Lavoro flessibile e Parità di genere: una priorità strategica
- SR
- 21 lug
- Tempo di lettura: 2 min

Secondo l’ultimo report di UN Women, il lavoro flessibile non è più un beneficio marginale: è una condizione strutturale imprescindibile per la parità di genere nel mercato del lavoro. Le organizzazioni che intendono integrare la sostenibilità sociale nei propri modelli operativi devono riconoscere che orari e modalità di lavoro influiscono in modo diretto sulla partecipazione e l’equità tra i generi.
1. Il Tempo di cura come fattore di disuguaglianza
I dati contenuti nel report evidenziano uno squilibrio persistente nella distribuzione del lavoro non retribuito. Globalmente, le donne dedicano in media 4,2 ore al giorno a compiti domestici e di cura, rispetto alle 1,7 ore degli uomini. Questo divario limita la loro partecipazione al lavoro retribuito, impattando su occupazione, stabilità economica e possibilità di crescita professionale.
L’assenza di soluzioni flessibili aggrava ulteriormente il divario: le donne, sovraccaricate da impegni familiari, sono spesso costrette a ridurre l’orario di lavoro o a rinunciare del tutto all’attività professionale.
2. Flessibilità come misura di equità
UN Women sottolinea che un lavoro veramente equo deve essere anche flessibile. Tra le misure promosse:
orari adattabili,
lavoro ibrido o da remoto su base volontaria,
congedi parentali retribuiti ed equamente distribuiti tra i generi,
cultura organizzativa che valorizzi la flessibilità come norma, non come eccezione.
L’adozione di tali soluzioni non rappresenta solo un beneficio individuale, ma un’azione strutturale che riduce le barriere sistemiche alla piena partecipazione delle donne.
3. Rischi di bias tecnologici
Il report evidenzia anche i rischi emergenti connessi all’automazione e all’intelligenza artificiale. Il 28% degli intervistati ha osservato distorsioni di genere nei sistemi digitali e il 24% ha rilevato rappresentazioni discriminatorie. In risposta, UN Women raccomanda audit regolari dei sistemi automatizzati, una maggiore trasparenza dei dati e lo sviluppo di tecnologie inclusive sin dalla fase di progettazione.
Questa dimensione è particolarmente rilevante per i team ESG e DEI che stanno valutando l’impatto etico delle tecnologie emergenti.
4. Cultura aziendale e leadership inclusiva
Un altro elemento chiave del report è l’attenzione al ruolo della leadership.

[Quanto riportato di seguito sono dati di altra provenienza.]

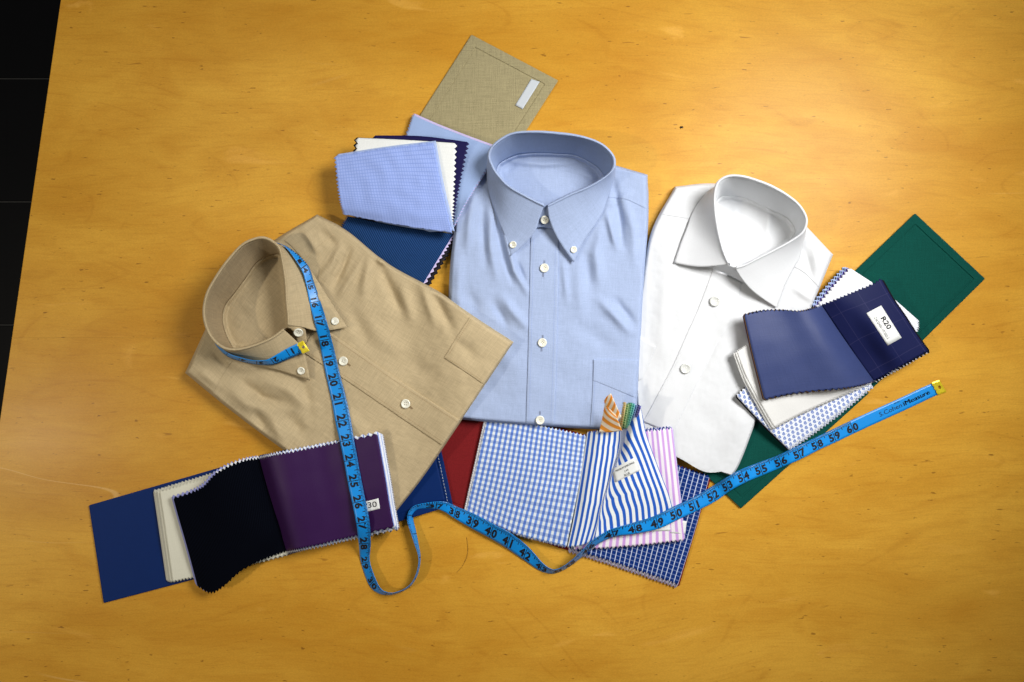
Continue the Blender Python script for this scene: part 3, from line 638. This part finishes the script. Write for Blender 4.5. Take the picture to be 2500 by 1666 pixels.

Per promuovere una cultura equa, le aziende devono:
coinvolgere attivamente i manager nelle iniziative per la parità,
incoraggiare forme di allyship maschile nei contesti lavorativi,
garantire percorsi di carriera trasparenti e inclusivi,
condurre audit retributivi regolari.
L’adozione di questi strumenti consente di affrontare le disparità non solo in termini numerici, ma anche culturali e sistemici.
5. Trasparenza salariale: un’aspettativa diffusa
Il report rileva una crescente domanda di trasparenza retributiva: il 47% dei lavoratori intervistati considera la mancanza di chiarezza sulle retribuzioni come un ostacolo concreto alla parità. Per questo, UN Women propone la pubblicazione regolare dei dati salariali disaggregati per genere, livello e funzione, come parte integrante della rendicontazione ESG.
L’evidenza è chiara: il lavoro flessibile non è un benefit, ma una leva strategica per l’equità. Secondo UN Women, le aziende che intendono agire in modo coerente con i principi ESG devono integrare la flessibilità nei propri modelli operativi, non come concessione, ma come standard.
L’impegno per la gender equality richiede un cambiamento sistemico: dalle modalità di lavoro alla cultura aziendale, dai processi digitali alla governance retributiva. In questo contesto, i professionisti della sostenibilità svolgono un ruolo chiave nel trasformare queste raccomandazioni in metriche, policy e pratiche operative.